2 de nov. de 2024

O LIVRO DOS DESENLACES :: Marcílio Godoi

Chega um dia, aliás, chega uma noite, mais precisamente. Chega uma hora afinal em que começamos a desconfiar ou bem nos damos conta em definitivo, que certos lugares pelos quais passamos, como os objetos perdidos nos táxis ou como o brilho das berinjelas pelo cesto, ou ainda, como com algumas pessoas com que cruzamos pelos elevadores, estamos todos nos olhando pela última vez. Tudo está em não saber o tempo todo disso: que a vida gira em torno de seus próprios desfechos.
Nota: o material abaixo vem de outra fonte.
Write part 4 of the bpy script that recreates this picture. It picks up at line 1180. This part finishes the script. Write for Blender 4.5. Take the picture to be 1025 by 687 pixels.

Por mais dramático ou triste que isso pareça, a sensação não é ruim. É certo que as coisas, os primos queridos, um tio-avô, aquela tia torta, o vendedor de panos de prato no semáforo, a moça dos Correios, a dona na janela do coletivo e mesmo alguns edifícios e até cidades inteiras, países, chega um momento em que nos olham fundo como se a nos dizer algo urgente e silencioso, quase sedutor: adeus.

Vamos ver e é mesmo sobre essa espécie tão frágil e única de beleza que estão nos falando, uma alma que habita a entrega dos instantes que precedem todo encontro, todo convívio, toda partida: seu próprio fim.

Um dia nos chega enfim essa noite tão clara, essa notícia tão branca que cega, tão fácil de entender: compomos uma fileira sem fim de pessoas acenando do alto seu próprio remate, sua solução definitiva.

Dos pais, irmãos, amigos, os mais queridos, enfim, nem é bom lembrar que chegará esse instante. Transitórios que somos, sempre nos chegará esse tempo, o de nos vermos limpidamente nesse lugar de passagem. E então nos é dado enxergar de vez, de chofre, o óbvio: que nenhum sol nasce duas vezes.